* Start STORED RECORDS *

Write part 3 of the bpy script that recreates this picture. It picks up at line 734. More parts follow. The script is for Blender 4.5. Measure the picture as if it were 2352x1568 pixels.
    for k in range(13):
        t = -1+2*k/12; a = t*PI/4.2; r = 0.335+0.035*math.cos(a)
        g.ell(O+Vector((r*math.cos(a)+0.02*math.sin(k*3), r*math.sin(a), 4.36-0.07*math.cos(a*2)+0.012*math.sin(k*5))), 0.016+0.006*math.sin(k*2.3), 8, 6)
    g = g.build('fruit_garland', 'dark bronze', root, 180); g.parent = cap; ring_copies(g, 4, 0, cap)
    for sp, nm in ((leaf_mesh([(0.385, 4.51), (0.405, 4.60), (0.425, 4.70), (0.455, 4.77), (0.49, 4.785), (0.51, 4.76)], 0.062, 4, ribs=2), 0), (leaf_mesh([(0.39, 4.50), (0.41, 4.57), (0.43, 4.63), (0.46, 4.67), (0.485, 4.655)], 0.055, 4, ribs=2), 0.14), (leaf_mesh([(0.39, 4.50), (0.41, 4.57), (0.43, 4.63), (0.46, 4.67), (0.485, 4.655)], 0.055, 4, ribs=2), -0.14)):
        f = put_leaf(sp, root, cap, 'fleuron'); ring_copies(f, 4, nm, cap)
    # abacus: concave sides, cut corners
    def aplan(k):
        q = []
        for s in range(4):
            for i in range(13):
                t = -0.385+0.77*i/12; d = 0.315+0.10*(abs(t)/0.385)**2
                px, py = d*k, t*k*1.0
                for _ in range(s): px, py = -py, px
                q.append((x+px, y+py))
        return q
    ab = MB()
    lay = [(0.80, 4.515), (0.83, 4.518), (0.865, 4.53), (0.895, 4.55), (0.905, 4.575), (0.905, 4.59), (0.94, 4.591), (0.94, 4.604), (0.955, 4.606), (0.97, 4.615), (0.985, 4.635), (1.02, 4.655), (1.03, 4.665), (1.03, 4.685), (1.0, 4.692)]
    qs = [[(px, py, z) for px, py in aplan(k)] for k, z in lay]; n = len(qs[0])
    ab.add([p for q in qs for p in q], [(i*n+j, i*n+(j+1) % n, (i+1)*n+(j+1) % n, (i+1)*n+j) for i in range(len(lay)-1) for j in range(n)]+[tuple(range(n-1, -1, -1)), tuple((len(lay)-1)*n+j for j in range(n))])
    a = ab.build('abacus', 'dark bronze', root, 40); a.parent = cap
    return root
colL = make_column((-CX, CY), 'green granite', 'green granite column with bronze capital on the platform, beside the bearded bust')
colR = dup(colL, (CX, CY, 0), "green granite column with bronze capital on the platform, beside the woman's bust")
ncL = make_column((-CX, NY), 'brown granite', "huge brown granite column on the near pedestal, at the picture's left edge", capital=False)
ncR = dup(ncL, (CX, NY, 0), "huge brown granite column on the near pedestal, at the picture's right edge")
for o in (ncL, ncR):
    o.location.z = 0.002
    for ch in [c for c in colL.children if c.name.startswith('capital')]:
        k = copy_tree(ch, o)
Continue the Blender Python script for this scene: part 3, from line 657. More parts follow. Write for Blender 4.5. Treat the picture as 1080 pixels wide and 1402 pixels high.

* End STORED RECORDS *

**WHAT THIS TASK INVOLVES**
Exactly as they are written, print the entries again.

**OUTPUT BELOW**
Write part 3 of the bpy script that recreates this picture. It picks up at line 734. More parts follow. The script is for Blender 4.5. Measure the picture as if it were 2352x1568 pixels.
    for k in range(13):
        t = -1+2*k/12; a = t*PI/4.2; r = 0.335+0.035*math.cos(a)
        g.ell(O+Vector((r*math.cos(a)+0.02*math.sin(k*3), r*math.sin(a), 4.36-0.07*math.cos(a*2)+0.012*math.sin(k*5))), 0.016+0.006*math.sin(k*2.3), 8, 6)
    g = g.build('fruit_garland', 'dark bronze', root, 180); g.parent = cap; ring_copies(g, 4, 0, cap)
    for sp, nm in ((leaf_mesh([(0.385, 4.51), (0.405, 4.60), (0.425, 4.70), (0.455, 4.77), (0.49, 4.785), (0.51, 4.76)], 0.062, 4, ribs=2), 0), (leaf_mesh([(0.39, 4.50), (0.41, 4.57), (0.43, 4.63), (0.46, 4.67), (0.485, 4.655)], 0.055, 4, ribs=2), 0.14), (leaf_mesh([(0.39, 4.50), (0.41, 4.57), (0.43, 4.63), (0.46, 4.67), (0.485, 4.655)], 0.055, 4, ribs=2), -0.14)):
        f = put_leaf(sp, root, cap, 'fleuron'); ring_copies(f, 4, nm, cap)
    # abacus: concave sides, cut corners
    def aplan(k):
        q = []
        for s in range(4):
            for i in range(13):
                t = -0.385+0.77*i/12; d = 0.315+0.10*(abs(t)/0.385)**2
                px, py = d*k, t*k*1.0
                for _ in range(s): px, py = -py, px
                q.append((x+px, y+py))
        return q
    ab = MB()
    lay = [(0.80, 4.515), (0.83, 4.518), (0.865, 4.53), (0.895, 4.55), (0.905, 4.575), (0.905, 4.59), (0.94, 4.591), (0.94, 4.604), (0.955, 4.606), (0.97, 4.615), (0.985, 4.635), (1.02, 4.655), (1.03, 4.665), (1.03, 4.685), (1.0, 4.692)]
    qs = [[(px, py, z) for px, py in aplan(k)] for k, z in lay]; n = len(qs[0])
    ab.add([p for q in qs for p in q], [(i*n+j, i*n+(j+1) % n, (i+1)*n+(j+1) % n, (i+1)*n+j) for i in range(len(lay)-1) for j in range(n)]+[tuple(range(n-1, -1, -1)), tuple((len(lay)-1)*n+j for j in range(n))])
    a = ab.build('abacus', 'dark bronze', root, 40); a.parent = cap
    return root
colL = make_column((-CX, CY), 'green granite', 'green granite column with bronze capital on the platform, beside the bearded bust')
colR = dup(colL, (CX, CY, 0), "green granite column with bronze capital on the platform, beside the woman's bust")
ncL = make_column((-CX, NY), 'brown granite', "huge brown granite column on the near pedestal, at the picture's left edge", capital=False)
ncR = dup(ncL, (CX, NY, 0), "huge brown granite column on the near pedestal, at the picture's right edge")
for o in (ncL, ncR):
    o.location.z = 0.002
    for ch in [c for c in colL.children if c.name.startswith('capital')]:
        k = copy_tree(ch, o)
Continue the Blender Python script for this scene: part 3, from line 657. More parts follow. Write for Blender 4.5. Treat the picture as 1080 pixels wide and 1402 pixels high.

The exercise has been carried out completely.